Reacting to the latest sanctions imposed on North Korea, a Pyongyang state agency has threatened to use nuclear weapons to "sink" Japan and reduce the United States to "ashes and darkness" for backing the United Nations action.
The United Nations Security Council (UNSC) on Monday unanimously passed new sanctions against North Korea, banning textile exports and restricting shipments of oil products to Pyongyang in an effort to cripple the nation's economy, thereby pressuring it to cease its nuclear efforts.
The Korea Asia-Pacific Peace Committee, which handles the North's external ties and propaganda, said the UNSC should be disintegrated and termed it as "a tool of evil" made up of "money-bribed" countries that move at the order of the US.

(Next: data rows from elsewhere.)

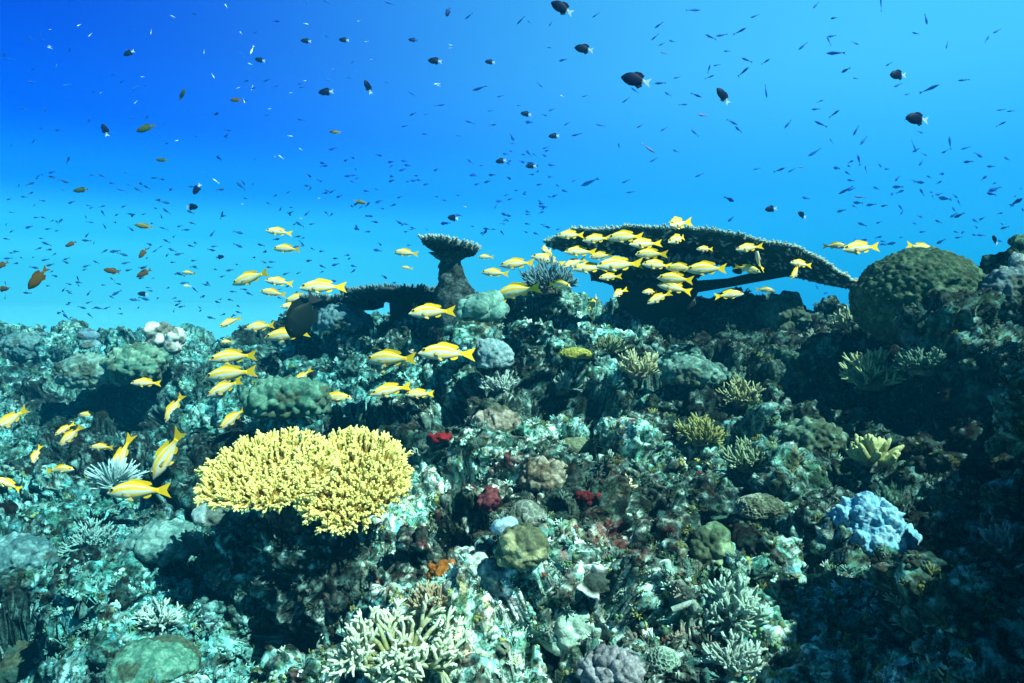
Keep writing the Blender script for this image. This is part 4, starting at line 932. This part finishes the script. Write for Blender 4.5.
for p_, a in [
 (D_BROWN,(38,278,28,l,-52,10,'largest orange-brown fish, tilted head down by the left edge')),
 (D_GOLD,(144,226,18,l,8,5,'golden fish crossing the blue at left above the far reef')),
 (D_OLIVE,(81,190,15,l,-8,5,'olive fish in the blue at left, nose slightly down')),
 (D_OLIVE,(146,128,19,l,-24,10,'olive slim pair-like fish in the upper left blue')),
 (D_OLIVE,(162,160,11,l,0,10,'small olive fish below the upper olive one')),
 (D_OLIVE,(182,95,13,r,55,20,'dark olive fish climbing in the upper left blue')),
 (D_GOLD,(360,202,13,r,-14,5,'small golden fish left of the damselfish pair above the ridge')),
 (D_GOLD,(335,132,12,l,2,5,'small golden fish in midwater above the sandy gap')),
 (D_BROWN,(236,100,11,l,-4,10,'small brown fish below the pale glinting fish')),
 (D_BROWN,(112,271,15,l,10,15,'small brown fish low over the far reef, right of the largest orange-brown one')),
 (D_BROWN,(143,253,12,l,-55,20,'small brown fish pointing down above the far reef')),
 (D_BROWN,(144,273,16,l,-30,10,'dark brown fish nosing down above the white coral pair')),
 (D_BROWN,(2,265,14,l,-30,10,'brown fish cut by the left edge, upper one')),
 (D_BROWN,(3,289,14,r,6,10,'brown fish cut by the left edge, lower one')),
 (D_BROWN,(71,244,11,l,-28,15,'small dark brown fish between the olive one and the far reef'))]:
    put(p_, 'reef_fish', *a[:6], .10, a[6], group=BG, Ymax=5)

# --- dark surgeonfish
def sg(V, rel, t): return np.tile((.004, .013, .015), (len(V), 1)).astype(float)
SG = {'body': (body_mesh('surgeon_body', ([0, .05, .15, .35, .6, .8, .93, 1], [0, .10, .20, .27, .26, .17, .06, .04]), ([0, .05, .15, .35, .6, .8, .93, 1], [-.04, -.12, -.20, -.26, -.25, -.16, -.06, -.04]), ([0, .1, .35, .7, .95, 1], [.02, .06, .085, .06, .018, .015]), sg, 0), M_fish),
      'tail_fin': (fin_mesh('surgeon_tail', [(-.29, 0), (-.32, .06), (-.5, .19), (-.43, 0), (-.5, -.19), (-.32, -.06)], 0, (.02, .025, .035), (.03, .04, .05)), M_fin),
      'dorsal_fin': (fin_mesh('surgeon_dorsal', [(.3, .19), (.15, .30), (-.1, .32), (-.24, .24), (-.2, .12), (.05, .22)], 0, (.004, .013, .015), (.004, .013, .015)), M_fin),
      'anal_fin': (fin_mesh('surgeon_anal', [(.12, -.2), (-.05, -.31), (-.24, -.24), (-.2, -.1), (0, -.2)], 0, (.004, .013, .015), (.004, .013, .015)), M_fin)}
for s in (1, -1): SG[('eye', s)] = (eye_mesh(.40, s * .055, .05, .026, (.03, .03, .03), 0), M_fin)
put(SG, 'surgeonfish', 303, 315, 40, l, -58, 38, .17, 'dark brown oval surgeonfish tilted head down among the yellow snappers', group=None, Ymax=3.1)

# --- the far crowd of little fish: one mesh each
def tiny(col, tail, depth, w=.05):
    col = np.array(col); tail = np.array(tail)
    n = 11; t = np.linspace(0, 1, n); hgt = depth * np.interp(t, [0, .15, .4, .7, 1], [.05, .55, 1, .6, .16]); x = .5 - .8 * t
    a = np.arange(8) / 8 * 2 * math.pi
    V = np.stack([np.repeat(x[:, None], 8, 1), w * np.interp(t, [0, .3, 1], [.2, 1, .15])[:, None] * np.sin(a), hgt[:, None] * np.cos(a)], -1).reshape(-1, 3)
    g = np.arange(n * 8).reshape(n, 8); h = np.roll(g, -1, 1); F4 = np.stack([g[:-1], h[:-1], h[1:], g[1:]], -1).reshape(-1, 4)
    m = len(V); T = np.array([(-.28, .01, .0), (-.28, -.01, 0), (-.5, .004, depth * .9), (-.5, -.004, depth * .9), (-.42, .004, 0), (-.42, -.004, 0), (-.5, .004, -depth * .9), (-.5, -.004, -depth * .9)])
    F3 = np.array([(0, 2, 4), (0, 4, 6), (1, 5, 3), (1, 7, 5), (0, 1, 3), (0, 3, 2), (0, 7, 1), (0, 6, 7), (2, 3, 5), (2, 5, 4), (4, 5, 7), (4, 7, 6)]) + m
    cap = np.array([(h[0][i], g[0][i], 0) for i in range(1, 7)])
    me = mesh('little_fish', np.concatenate([V, T]), [F4, F3, cap], np.concatenate([np.tile(col, (m, 1)), np.tile(tail, (8, 1))])); me.materials.append(M_fish); return me
TB = tiny((.006, .06, .42), (.02, .10, .5), .17); TS = tiny((.012, .10, .50), (.02, .12, .55), .10); TW = tiny((.75, .82, .85), (.7, .8, .85), .09); TK = tiny((.01, .06, .22), (.02, .08, .25), .15)
TP = tiny((.14, .16, .42), (.16, .2, .5), .09)
KIND = {'b': (TB, 'little deep blue damselfish hovering in the open water', 'little blue damselfish'),
        's': (TS, 'slender blue fish hanging in the bright open water', 'slender blue fish'),
        'w': (TW, 'tiny silver-white fish glinting in the open water', 'glinting silver fish'),
        'k': (TK, 'tiny dark fish silhouetted over the pale sand', 'dark specks of fish over the sand'),
        'p': (TP, 'slim mauve fish hanging in the bright open water', 'slim mauve fish')}
LITTLE = []
def little(kind, px, py, lpx, pitch=None, yaw=None, face=None):
    Y = rng.uniform(4, 7) if py < 140 else rng.uniform(4, 12)
    yaw = rng.uniform(-50, 50) if yaw is None else yaw; pitch = rng.normal(0, 22) if pitch is None else pitch
    face = (l if rng.random() < .7 else r) if face is None else face
    L = lpx * Y / F / max(.5, math.cos(R(yaw)))
    LITTLE.append((lpx, kind, frame(px, py, Y, face, pitch, yaw, rng.uniform(-15, 15)) @ Matrix.Scale(L, 4)))
# ones that can be picked out
for a in [('s',156,250,7),('b',41,36,8,60),('b',30,38,7,45),('b',4,55,9,70),('b',31,82,6),('b',70,49,6),('s',195,14,9),('w',226,6,9,45),('w',90,35,7,-50),('w',151,32,8,-80),('w',241,33,8,40),('w',252,50,10,-70),('w',213,76,8,-60),
 ('w',252,88,8,-75),('w',291,93,7,10),('w',244,101,7,-60),('w',281,157,8,35),('w',216,181,8,30),('w',290,136,7),('w',204,52,6,-80),('s',246,81,8),('b',276,21,8,0),('s',328,2,9,20),('s',307,3,8,70),('b',58,130,7),('b',46,111,7,70),('b',33,142,7),('b',68,160,9,20),
 ('b',52,172,7),('b',89,121,7,70),('b',133,215,9),('b',60,221,8,30),('b',29,227,9),('b',216,114,8,0),('s',267,80,9,-12),('s',268,115,8,0),('b',219,158,9,30),('b',325,193,7,0),('s',135,88,7),('b',103,213,7,60),
 ('s',480,88,16,-14),('s',440,105,11,15),('s',470,122,10,5),('s',413,114,8,-10),('s',405,126,8,0),('b',425,134,6),('w',437,84,9,-15),('w',562,96,6),('s',390,3,10,0),('s',469,16,9,-10),('s',521,20,10,-30),('b',563,60,8,0),('s',596,15,8,-20),('s',655,37,8,-28),('s',662,44,8,-25),('s',672,41,8,-10),('s',659,25,9,-25),
 ('p',664,53,8,5),('s',668,94,9,0),('s',626,100,9,-30),('s',585,96,7),('p',648,148,18,-32),('s',664,129,9,-30),('p',640,126,6),('b',619,146,6,80),('s',676,151,9,0),('b',529,122,8,-10),('b',512,137,9,-60),('b',565,191,8,20),('s',575,180,9,-25),('s',590,182,18,-12),('s',631,192,10,-5),
 ('s',693,10,16,5),('s',755,16,10,-20),('s',711,37,13,25),('s',722,35,13,-12),('s',727,51,9,-10),('s',747,60,12,28),('s',709,69,10,75),('s',717,65,8,-8),('s',832,36,12,-15),('s',829,41,11,65),('s',836,53,15,14),('s',803,46,12,-40),('s',855,43,10,-10),('s',816,5,11,-45),('s',881,4,12,85),
 ('b',926,19,9,-50),('s',947,45,9,-75),('s',987,39,12,40),('s',997,31,10,-30),('b',834,18,6,0),('b',846,70,7),('s',889,64,8,-30),('s',929,89,13,12),('s',898,85,12,-25),('s',910,117,13,-30),('s',964,80,9),('b',964,80,6),('s',696,95,12,-25),('p',703,115,14,-10),('s',732,122,13,-30),('s',695,133,11,40),('s',766,91,11,-75),('s',821,124,14,30),('s',788,124,11,-50),
 ('s',816,109,12,-10),('s',815,152,16,-32),('s',864,140,14,-48),('s',914,146,13,-55),('s',950,143,14,85),('s',859,160,10,80),('b',837,168,10,0),('s',792,170,9,-30),('p',802,167,9,-5),('b',849,166,6),('s',1001,124,8,25),('s',1011,111,8),('s',846,190,13,-25),('p',860,197,12,5),('b',887,169,7),('b',921,163,8,-50),('b',939,194,9,-15),('b',922,192,9,60),('b',995,189,13,-20),('b',984,178,8,40),('b',955,196,8,-30),('b',1016,202,10,30),('b',806,198,9,10),('b',729,199,10,-30),('b',731,219,8,-40)]:
    little(a[0], a[1], a[2], a[3] * (.7 if a[0] == 'w' else .95), a[4] if len(a) > 4 else None)
# the rest of the drifting clouds of fish
def cloud(kind, n, x0, x1, y0, y1, s0, s1, pw=1.0, ceil=None):
    c = 0
    while c < n:
        x = rng.uniform(x0, x1); y = y1 - (y1 - y0) * rng.random() ** pw
        if ceil and y > ceil(x): continue
        little(kind, x, y, rng.uniform(s0, s1)); c += 1
cloud('k', 230, 5, 330, 175, 325, 4, 8, 1.3, lambda x: 318 if x < 240 else 300)
cloud('b', 120, 320, 560, 140, 285, 4, 8, 1.2, lambda x: 285 if x < 420 else 235)
cloud('b', 70, 840, 1024, 150, 262, 5, 9, 1.3, lambda x: 245)
cloud('s', 90, 10, 560, 20, 230, 4, 8, 1.1)
cloud('s', 30, 560, 1024, 20, 210, 6, 11, .8)
cloud('w', 30, 5, 500, 10, 250, 2.5, 4.5, .9)
cloud('b', 7, 808, 850, 285, 322, 5, 8, 1)

LITTLE.sort(key=lambda q: -q[0])
for _, kind, M in LITTLE[:295]:
    me, lab, grp = KIND[kind]
    o = link('little_fish', me, None); tag(o, lab, 'fish', grp); o.matrix_world = M
B = Batch()
for _, kind, M in LITTLE[295:]:                                     # the smallest specks of the shoal
    me = KIND[kind][0]; V = np.empty(len(me.vertices) * 3, f32); me.vertices.foreach_get('co', V); A_ = np.array(M)
    cl = np.empty(len(me.vertices) * 4, f32); me.attributes['Col'].data.foreach_get('color', cl)
    me.calc_loop_triangles(); T = np.array([t_.vertices[:] for t_ in me.loop_triangles])
    B.add(V.reshape(-1, 3) @ A_[:3, :3].T + A_[:3, 3], None, T, cl.reshape(-1, 4)[:, :3])
o = B.build('distant_shoal', M_fish); o['kind'] = 'stuff'
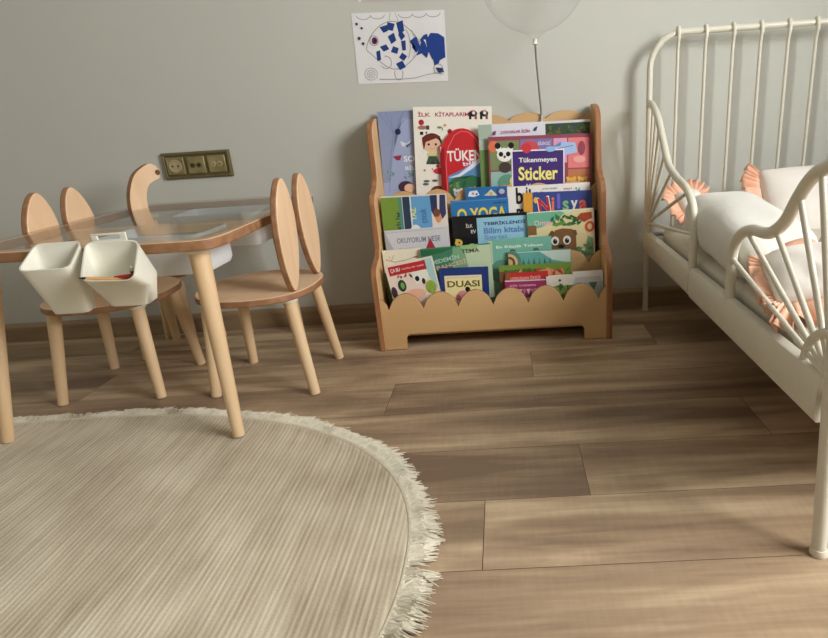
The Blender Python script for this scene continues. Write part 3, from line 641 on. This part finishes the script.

"The four islands of the archipelago should be sunken into the sea by the nuclear bomb of Juche. Japan is no longer needed to exist near us," the committee said in a statement carried by the North's official KCNA news agency, according to Reuters reports.
The fresh sanctions were imposed against the Korean nation as it claimed to have successfully tested a hydrogen bomb — the sixth nuclear test carried out by the nation and its largest — which possibly triggered a 6.3-magnitude artificial earthquake on September 3.
The hydrogen bomb test reportedly produced an explosion nearly 10 times larger than the blast from the Hiroshima bomb in 1945. The test spurred global concern that Pyongyang may be planning more such tests.
North Korea also issued statements agains the US, calling for the nation to be plunged into "darkness."
"Let's reduce the US mainland into ashes and darkness. Let's vent our spite with mobilisation of all retaliation means which have been prepared till now," the statement said.
In the latest threat from the North, the Kim Jong-Un run regime also accused Japan of "dancing to the tune" of the United States, and called South Korea "traitors and dogs" of the US.
Japan criticised North Korea's threats stating that this will just increase regional tension.
"This announcement is extremely provocative and egregious. It is something that markedly heightens regional tension and is absolutely unacceptable," Japanese Chief Cabinet Secretary Yoshihide Suga told a regular news conference on Thursday.